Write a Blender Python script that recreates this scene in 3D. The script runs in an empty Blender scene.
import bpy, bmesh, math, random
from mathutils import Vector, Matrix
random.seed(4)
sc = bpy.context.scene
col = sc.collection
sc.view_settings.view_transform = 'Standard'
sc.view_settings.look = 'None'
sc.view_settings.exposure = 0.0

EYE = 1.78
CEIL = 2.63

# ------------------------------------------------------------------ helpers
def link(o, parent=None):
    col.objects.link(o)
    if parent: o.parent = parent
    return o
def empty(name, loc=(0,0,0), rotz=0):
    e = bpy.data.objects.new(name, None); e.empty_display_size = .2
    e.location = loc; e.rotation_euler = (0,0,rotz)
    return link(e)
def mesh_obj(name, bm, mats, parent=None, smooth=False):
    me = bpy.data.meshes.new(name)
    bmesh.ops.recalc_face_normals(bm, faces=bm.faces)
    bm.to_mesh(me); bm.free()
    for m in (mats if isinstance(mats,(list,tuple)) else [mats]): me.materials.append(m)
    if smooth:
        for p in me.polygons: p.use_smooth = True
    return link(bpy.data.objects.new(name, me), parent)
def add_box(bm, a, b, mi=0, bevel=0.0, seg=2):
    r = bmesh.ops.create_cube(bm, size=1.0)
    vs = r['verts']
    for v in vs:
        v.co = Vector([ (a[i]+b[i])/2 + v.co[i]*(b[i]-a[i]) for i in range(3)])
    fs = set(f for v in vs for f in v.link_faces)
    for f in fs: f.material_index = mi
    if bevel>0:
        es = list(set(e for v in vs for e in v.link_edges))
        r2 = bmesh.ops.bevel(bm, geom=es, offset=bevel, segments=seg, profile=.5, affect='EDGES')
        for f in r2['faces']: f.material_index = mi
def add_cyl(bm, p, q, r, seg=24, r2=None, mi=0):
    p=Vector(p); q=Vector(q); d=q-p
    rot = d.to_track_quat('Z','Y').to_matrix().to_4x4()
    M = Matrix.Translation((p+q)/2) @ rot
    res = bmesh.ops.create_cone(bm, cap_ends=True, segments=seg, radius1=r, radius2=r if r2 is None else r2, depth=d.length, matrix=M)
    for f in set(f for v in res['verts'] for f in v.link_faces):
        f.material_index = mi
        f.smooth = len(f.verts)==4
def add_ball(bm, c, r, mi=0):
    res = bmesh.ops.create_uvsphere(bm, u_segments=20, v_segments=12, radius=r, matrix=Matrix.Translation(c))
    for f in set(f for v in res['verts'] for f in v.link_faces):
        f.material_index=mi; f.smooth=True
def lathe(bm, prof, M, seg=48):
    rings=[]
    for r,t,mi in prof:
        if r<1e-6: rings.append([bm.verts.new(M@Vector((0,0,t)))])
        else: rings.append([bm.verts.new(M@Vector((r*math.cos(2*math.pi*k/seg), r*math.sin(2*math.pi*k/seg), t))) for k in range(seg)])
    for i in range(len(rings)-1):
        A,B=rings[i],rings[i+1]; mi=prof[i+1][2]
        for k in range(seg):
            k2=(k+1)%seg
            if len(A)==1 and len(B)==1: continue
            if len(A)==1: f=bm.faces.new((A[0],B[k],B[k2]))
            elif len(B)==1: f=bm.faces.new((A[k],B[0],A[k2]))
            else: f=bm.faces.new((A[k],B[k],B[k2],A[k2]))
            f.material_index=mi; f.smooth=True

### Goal
Return exactly the lines that run from the top of the listing above to the line containing "CEIL = 2.63", please, keeping both end lines and leaving out everything else.

### Answer to this problem
Write a Blender Python script that recreates this scene in 3D. The script runs in an empty Blender scene.
import bpy, bmesh, math, random
from mathutils import Vector, Matrix
random.seed(4)
sc = bpy.context.scene
col = sc.collection
sc.view_settings.view_transform = 'Standard'
sc.view_settings.look = 'None'
sc.view_settings.exposure = 0.0

EYE = 1.78
CEIL = 2.63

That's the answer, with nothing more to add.